Now take the series 1/2 + 1/4 + 1/8 + 1/16 + ...

And keep going until you get past 2. Edit: or past 1, even!

 

[jbriggs444]

What do you mean by an upper bound? If I had an infinite number of groups like [1/2], [1/2,1/4], [1/2,1/4,1/8] and so on, it all adds up to above 1/2 too... I guess I'm confused on what convergence/divergence means with summations overall.

Note that your groups are not disjoint. You've counted the 1/2 term three times so far. If you add up the subtotals of each of your groups, that's not a fair way to try to sum up the total of the whole sequence.

By contrast, look at the groups proposed for 1/2 + 1/3 + 1/4 + ... Those are all disjoint. Every number gets counted in some group and no number gets counted in more than one group. That's a fair way to try to sum up the total of the whole sequence.

 

[SammyS]

You have been given some excellent replies here.
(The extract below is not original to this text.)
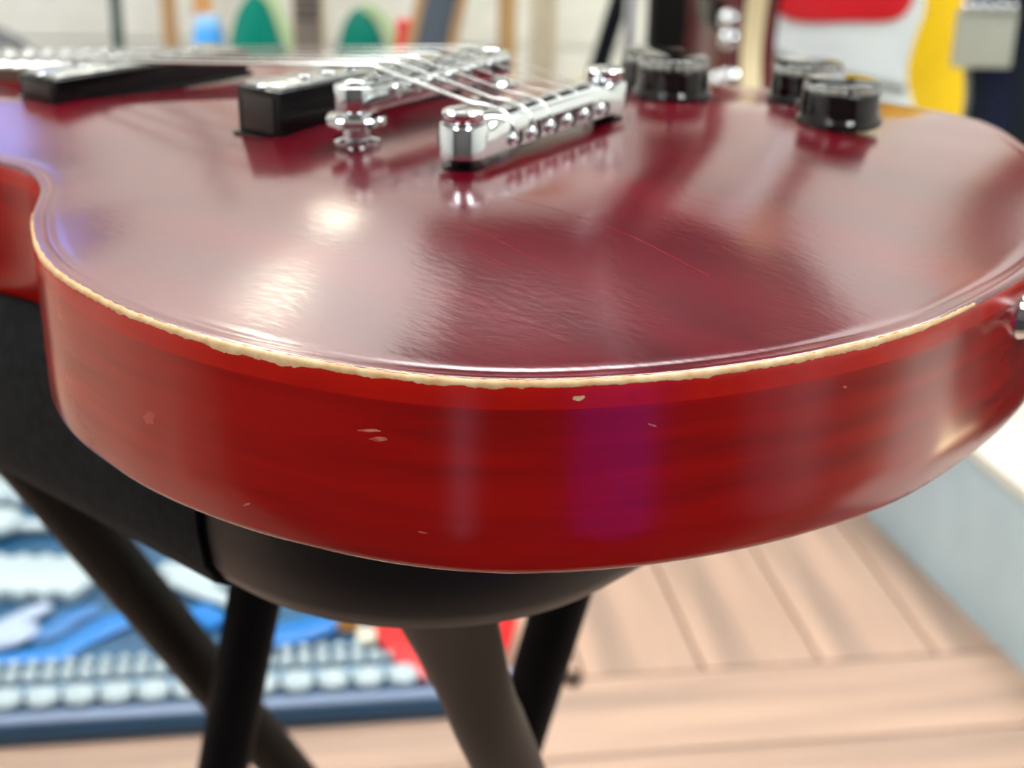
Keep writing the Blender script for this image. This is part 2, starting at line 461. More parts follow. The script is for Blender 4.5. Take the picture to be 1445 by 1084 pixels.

I'll repeat the idea in post #2 in a little different way and in a little more detail for Σ(1/n) , then take a somewhat different look at Σ1/(2^(n+1)).

For Σ(1/n) :
$\displaystyle \sum_{n=1}^{\infty} =1+\frac12+\frac13+\frac14+\frac15+\frac16+\frac17+\frac18+\frac19+\frac1{10}+\frac1{11}+\frac1{12}+\frac1{13}+\frac1{14}+\frac1{15}+\frac1{16}+\frac1{17}+\frac1{18}+\frac1{19}+\dots \$

$\displaystyle =1+\frac12+\left(\frac13+\frac14\right)+\left(\frac15+\frac16+\frac17+\frac18\right)+\left(\frac19+\frac1{10}+\dots+\frac1{15}+\frac1{16}\right)+\left(\frac1{17}+\frac1{18}+\dots +\frac1{32}\right)+\dots \$​

.
The sum of the first two terms is $\ 1\frac12\ .$ Each of the next two terms is at least as great as 1/4, so their sum is a little greater than 1/2. Similarly the next 4 terms also sum to greater than 1/2, and so on.

No matter how large a number you might choose, it's possible to come up with a number of terms of this series which will have a sum larger than the chosen number.

For Σ1/(2^(n+1)) :
The first term is 1/2. The second is half of that and when added to 1/2 gives 3/4, which is 1/4 short of being 1 . The next term is half of 1/4, so it gets you half way to 1, still being short by 1/8. Adding the next term gets you half way to 1 again. This continues. Not only will the sum never get to 1, it will exceed any number less than 1, if enough terms are included.